From the correspondence between Grigor'ev and the Berlin publishers 'Petropolis' one can conclude that some of the drawings were executed in 1923. During work on the book it became clear that there were fewer pages with illustrations than with text and that there were not enough frontispieces and endspieces: 'I beg you to send the drawings in ink which you mentioned, to the publisher's address. [...] Ossorgin's article has been split into three chapters [...] and now twelve drawings are not enough' (letter from A. S. Blok, 27 July 1923).
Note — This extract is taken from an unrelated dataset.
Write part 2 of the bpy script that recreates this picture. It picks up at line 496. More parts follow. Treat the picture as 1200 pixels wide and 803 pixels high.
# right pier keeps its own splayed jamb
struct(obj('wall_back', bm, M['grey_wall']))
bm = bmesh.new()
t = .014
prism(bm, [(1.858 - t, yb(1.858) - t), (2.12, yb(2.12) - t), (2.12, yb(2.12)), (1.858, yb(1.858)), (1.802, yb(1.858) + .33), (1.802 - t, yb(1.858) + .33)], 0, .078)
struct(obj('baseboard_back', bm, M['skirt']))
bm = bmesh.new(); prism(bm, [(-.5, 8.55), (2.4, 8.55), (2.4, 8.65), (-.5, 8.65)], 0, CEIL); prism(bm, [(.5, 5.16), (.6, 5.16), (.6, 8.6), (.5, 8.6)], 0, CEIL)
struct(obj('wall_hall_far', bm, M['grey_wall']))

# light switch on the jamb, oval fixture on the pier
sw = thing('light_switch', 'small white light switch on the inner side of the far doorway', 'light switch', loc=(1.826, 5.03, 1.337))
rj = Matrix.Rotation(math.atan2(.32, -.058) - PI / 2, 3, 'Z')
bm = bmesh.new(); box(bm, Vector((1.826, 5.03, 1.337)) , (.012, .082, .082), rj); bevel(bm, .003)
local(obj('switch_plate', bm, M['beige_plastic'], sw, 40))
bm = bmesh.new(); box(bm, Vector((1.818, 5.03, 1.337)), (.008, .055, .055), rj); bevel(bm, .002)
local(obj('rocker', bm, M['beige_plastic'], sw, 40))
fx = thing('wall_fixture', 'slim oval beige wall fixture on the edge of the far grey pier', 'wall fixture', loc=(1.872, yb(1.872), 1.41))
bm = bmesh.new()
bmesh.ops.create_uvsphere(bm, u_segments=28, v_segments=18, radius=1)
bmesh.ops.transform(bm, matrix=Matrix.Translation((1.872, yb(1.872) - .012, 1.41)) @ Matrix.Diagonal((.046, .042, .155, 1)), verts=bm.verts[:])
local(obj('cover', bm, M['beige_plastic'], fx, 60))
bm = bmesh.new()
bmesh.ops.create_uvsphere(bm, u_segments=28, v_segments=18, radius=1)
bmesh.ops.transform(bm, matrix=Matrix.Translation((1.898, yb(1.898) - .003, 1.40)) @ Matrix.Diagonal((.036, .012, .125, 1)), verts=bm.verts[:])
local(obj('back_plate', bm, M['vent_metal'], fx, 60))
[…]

'The Harlot of Marseilles' is part of a series of character portraits, accentuated by traits of Grigor'ev's contemporaries. The artist's works of the 1920s were characterised by his approach to the model, whereby through the features in the portrait, one can really see the character type. The detail and grotesque naturalism of the character in the painting 'The Harlot of Marseilles' heralded the series of paintings known as Brittany, executed in the mid-1920s in the style of the Leiden fijnschilders.